Environmental Matters

The Company is involved in certain legal and administrative proceedings under the Comprehensive Environmental Response, Compensation and Liability Act of 1980 and other federal and state legislation governing the generation and disposal of certain hazardous wastes. These proceedings, which involve both on- and off-site waste disposal or other contamination, in many instances seek compensation or remedial action from the Company as a waste generator under Superfund legislation, which authorizes action regardless of fault, legality of original disposition or ownership of a disposal site. The Company has established reserves based on a range of cost estimates for all known claims.

The environmental remediation and clean-up projects in which the Company is involved have an aggregate estimated range of exposure of approximately $40.0 million to $67.0 million as of December 31, 2013. At December 31, 2013 and 2012, the Company had reserves for environmental liabilities of $42.3 million and $43.6 million, respectively, reflected in Accrued expenses and Other long-term liabilities in the Consolidated Balance Sheets. The Company recorded environmental provisions of $0.5 million, $0.7 million and $1.2 million for the years ended December 31, 2013, 2012 and 2011, respectively.
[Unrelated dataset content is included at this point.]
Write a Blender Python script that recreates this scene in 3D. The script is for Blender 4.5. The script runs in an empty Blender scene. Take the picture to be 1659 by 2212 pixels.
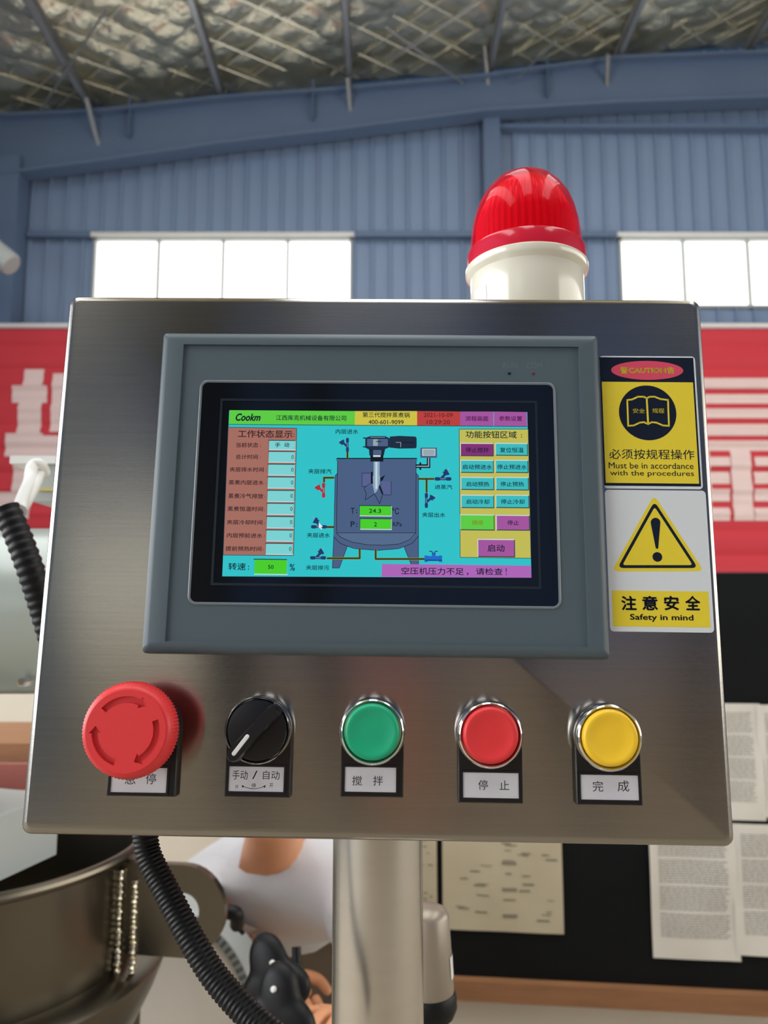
import bpy, bmesh, math, random
from mathutils import Vector, Matrix
from math import sin, cos, pi, radians, sqrt, atan2

sc = bpy.context.scene
COL = sc.collection
random.seed(7)

# ---------------------------------------------------------------- camera, world, exposure
CAMZ = 1.6
PITCH = radians(7.0)
F, CX, CY = 1660.0, 829.5, 1106.0            # focal length and centre in pixels of the 1659x2212 frame
cam_d = bpy.data.cameras.new('camera')
cam_d.sensor_fit = 'HORIZONTAL'; cam_d.sensor_width = 36.0; cam_d.lens = 36.0 * F / 1659.0
cam_d.clip_start = 0.02; cam_d.clip_end = 200
cam_d.dof.use_dof = True; cam_d.dof.focus_distance = 0.365; cam_d.dof.aperture_fstop = 17.0
cam = bpy.data.objects.new('camera', cam_d); COL.objects.link(cam)
cam.location = (0, 0, CAMZ); cam.rotation_euler = (radians(90) + PITCH, 0, 0)
sc.camera = cam

w = bpy.data.worlds.new('world'); sc.world = w; w.use_nodes = True
wn = w.node_tree.nodes; wl = w.node_tree.links
sky = wn.new('ShaderNodeTexSky'); sky.sky_type = 'HOSEK_WILKIE'; sky.turbidity = 6; sky.sun_direction = (-0.5, -0.3, 0.8)
wl.new(sky.outputs[0], wn['Background'].inputs[0]); wn['Background'].inputs[1].default_value = 0.6

sc.view_settings.view_transform = 'Standard'; sc.view_settings.look = 'None'
sc.view_settings.exposure = 0.0; sc.view_settings.gamma = 1.0; sc.view_settings.use_curve_mapping = False

SKYLIGHT = 5.2       # daylight through the translucent roof sheets
WINDOW = 2.6         # daylight through the far wall windows
LEFTWIN = 8.0       # daylight through the long left wall windows
RIGHTWIN = 4.2

# ---------------------------------------------------------------- helpers
def lin(c):
    return tuple(((v / 255) / 12.92 if v / 255 <= 0.04045 else ((v / 255 + 0.055) / 1.055) ** 2.4) for v in c)

def ray(px, py):
    a = (px - CX) / F; b = (CY - py) / F
    c, s = cos(PITCH), sin(PITCH)
    return Vector((a, c - s * b, s + c * b))

def at(px, py, Y):
    d = ray(px, py); return Vector((0, 0, CAMZ)) + d * (Y / d.y)

MATS = {}
def mat(name, rgb, rough=0.5, metal=0.0, var=0.06, vscale=8.0, bump=0.0, bscale=60.0, emit=0.0, spec=0.5,
        aniso=0.0, tangent=None, coat=0.0, stretch=None, alpha=None, trans=0.0):
    if name in MATS: return MATS[name]
    m = bpy.data.materials.new(name); m.use_nodes = True; MATS[name] = m
    nt = m.node_tree; b = nt.nodes['Principled BSDF']
    col = lin(rgb) + (1,)
    b.inputs['Roughness'].default_value = rough; b.inputs['Metallic'].default_value = metal
    b.inputs['Specular IOR Level'].default_value = spec
    b.inputs['Coat Weight'].default_value = coat
    b.inputs['Coat Roughness'].default_value = 0.08
    if trans: b.inputs['Transmission Weight'].default_value = trans
    tc = nt.nodes.new('ShaderNodeTexCoord')
    mp = nt.nodes.new('ShaderNodeMapping'); nt.links.new(tc.outputs['Object'], mp.inputs[0])
    if stretch: mp.inputs['Scale'].default_value = stretch
    nz = nt.nodes.new('ShaderNodeTexNoise'); nz.inputs['Scale'].default_value = vscale; nz.inputs['Detail'].default_value = 4
    nt.links.new(mp.outputs[0], nz.inputs['Vector'])
    if emit > 0:
        b.inputs['Base Color'].default_value = (0, 0, 0, 1)
        b.inputs['Emission Color'].default_value = col; b.inputs['Emission Strength'].default_value = emit
    else:
        mx = nt.nodes.new('ShaderNodeMix'); mx.data_type = 'RGBA'
        mx.inputs[6].default_value = tuple(min(1, v * (1 - var)) for v in col[:3]) + (1,)
        mx.inputs[7].default_value = tuple(min(1, v * (1 + var)) for v in col[:3]) + (1,)
        nt.links.new(nz.outputs['Fac'], mx.inputs[0]); nt.links.new(mx.outputs[2], b.inputs['Base Color'])
    if bump:
        n2 = nt.nodes.new('ShaderNodeTexNoise'); n2.inputs['Scale'].default_value = bscale; n2.inputs['Detail'].default_value = 5
        nt.links.new(mp.outputs[0], n2.inputs['Vector'])
        bp = nt.nodes.new('ShaderNodeBump'); bp.inputs['Strength'].default_value = 1.0; bp.inputs['Distance'].default_value = bump
        nt.links.new(n2.outputs['Fac'], bp.inputs['Height']); nt.links.new(bp.outputs[0], b.inputs['Normal'])
    if aniso:
        b.inputs['Anisotropic'].default_value = aniso
        cv = nt.nodes.new('ShaderNodeCombineXYZ')
        for i in range(3): cv.inputs[i].default_value = tangent[i]
        nt.links.new(cv.outputs[0], b.inputs['Tangent'])
    return m

def link(me, name, parent=None):
    o = bpy.data.objects.new(name, me); COL.objects.link(o)
    if parent is not None: o.parent = parent
    return o

def tag(o, label=None, cat=None, group=None, kind=None):
    if label: o['label'] = label
    if cat: o['category'] = cat
    if group: o['group'] = group
    if kind: o['kind'] = kind
    return o

def empty(name, loc, label, cat, group=None, rot=None):
    o = bpy.data.objects.new(name, None); COL.objects.link(o); o.location = loc; o.empty_display_size = 0.05
    if rot is not None: o.rotation_euler = rot
    return tag(o, label, cat, group)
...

The Company accrues for environmental remediation-related activities for which commitments or clean-up plans have been developed and for which costs can be reasonably estimated. All accrued amounts are generally determined in consultation with third-party experts on an undiscounted basis and do not consider recoveries from third parties until such recoveries are realized. In light of existing reserves, the Company's environmental claims, when finally resolved, are not expected, in the opinion of management, to have a material adverse effect on the Company's consolidated financial position or results of operations.